Bir diğer güçlükte, globalleşme sonrası faiz hadlerinin yönetiminin son derecede kritik ve karmaşık hale gelmesidir. Bu sistemde yüksek faiz, bir yandan yurt içinde tasarrufları artırarak nispi olarak talebin kontrol altında tutulmasına imkân verir. Ancak diğer yandan da sıcak paranın ülkeye akarak, kurun düşük kalması ve yukarıda açıklanan sürdürülemez sorunlar yaratması gibi çelişkili bir duruma yol açar. Enflasyonun altında kalan faizler ise yurt içi tasarrufları önce dövize sonra parasının kıymetini koruyacağı gayrı menkul ve dayanıklı mallara yöneltir. Bu nedenle ‘bıçak sırtı’ politikası ile bu dengenin kurulması çok önemlidir. Ekonominin yeniden yerli üretim unsurlarına dönmesi ve yüksek katma değer ihracatının döviz artırıcı fonksiyonlarının sağlanması zaman alacağı için Merkez Bankası rezervlerinin düşük olduğu da göz önüne alınarak zamanlamanın dikkatlice yapılması gerekir.
Negatif faiz haddi uygulamasında da Japonya, İsviçre gibi gelişmiş ülkeler emsal alınmamalıdır. Tasarruf meyli çok yüksek olan bu ülkelerde açılan mevduat hesapları için, bırakın faiz vermeyi üstüne para alınsa dahi tasarruf eğilimlerini değiştirmez. Dolayısıyla tüketim harcamalarında önemli bir farklılığa yol açması beklenemez. Bu uygulamaları esas alarak faizlerin oranlarının negatife getirilmesi halinde ülkemiz gibi tasarruf yerine tüketim eğilimi yüksek gelişmekte olan ülkelerde sonuç hayal kırıklığı yaratabilir.
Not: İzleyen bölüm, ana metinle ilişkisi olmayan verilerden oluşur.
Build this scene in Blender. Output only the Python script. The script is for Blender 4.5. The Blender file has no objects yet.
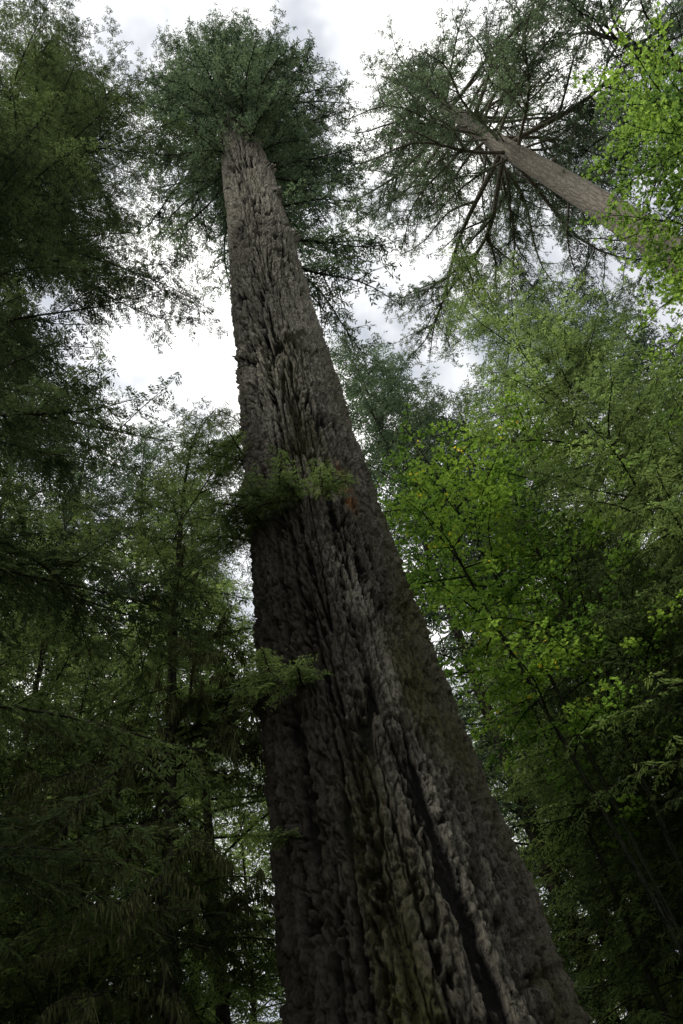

Sonuç olarak 20 yıldır uygulanmakta olan mevcut ekonomi modelinde “zararın neresinden dönülse kardır” deyimine uygun olarak yeni bir ekonomi modeline geçilmektedir. Bu modelin uygulanabilmesi için geçiş aşamasında “işten artmaz dişten artar” atasözünün “hem işten, hem dişten artar” şekline dönüştürülmesi gerekmektedir. Böylece başarı, bir yandan tüketim miktarı azaltılarak yani kemerler yeteri kadar sıkılarak yaratılacak bütçe fazlasıyla, döviz ihtiyacının minimum seviyeye indirilip dövize olan talebin azaltılıp azaltılamayacağına, diğer yandan da ihracat ve turizm yoluyla elde edilen dövizlerle yeterli cari fazla verilip verilemediğine bağlı olarak değişecektir. Bunun için öncelikle faiz ve zamanlama konularında çok dikkatli hareket edilmesi ve ölçülü davranılması vazgeçilmez bir unsurdur.